Question

How do you graph $ y = \dfrac{4}{3}x + 2 $ ?

Answer 1

Hint: A graph shows the relation between two variable quantities, it contains two axes perpendicular to each other namely the x-axis and the y-axis. Each variable is measured along one of the axes. In the question, we are given one linear equation containing two variables namely x and y, x is measured along the x-axis and y is measured along the y-axis while tracing the given equations. To find the equation of a line, we must know the coordinates of at least two of the points lying on the line. We are given the equation of a line in the question so we have to find the coordinates using the given equation and then plot its graph.

Complete step-by-step answer:
The equation of the line is \[y = \dfrac{4}{3}x + 2\]
When $ x = 0 $
\[
  y = \dfrac{4}{3}(0) + 2 \\
   \Rightarrow y = 2 \;
 \]
The line cuts the y-axis at $ (0,2) $ .
When $ y = 0 $
\[
  0 = \dfrac{4}{3}x + 2 \\
   \Rightarrow x = - \dfrac{3}{2} \;
 \]
The line cuts the x-axis at the point $ ( - \dfrac{3}{2},0) $ .
We can trace the line of the equation \[y = \dfrac{4}{3}x + 2\] by joining these two points and then extending the obtained line away in the opposite directions.

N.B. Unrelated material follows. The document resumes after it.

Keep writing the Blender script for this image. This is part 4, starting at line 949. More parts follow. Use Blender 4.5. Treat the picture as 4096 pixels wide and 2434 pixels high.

Note: We are given a linear equation in terms of two variable quantities namely x and y and we have to graph it. On putting random values of x, we can get random values of y and thus find the coordinates of one of the points lying on the line. To plot the graph of a straight line we must know the coordinates of at least two points lying on the line so we can put any random values of x and y. We put the value of both x and y zero one by one and then find the value of other variables from the equation of the line.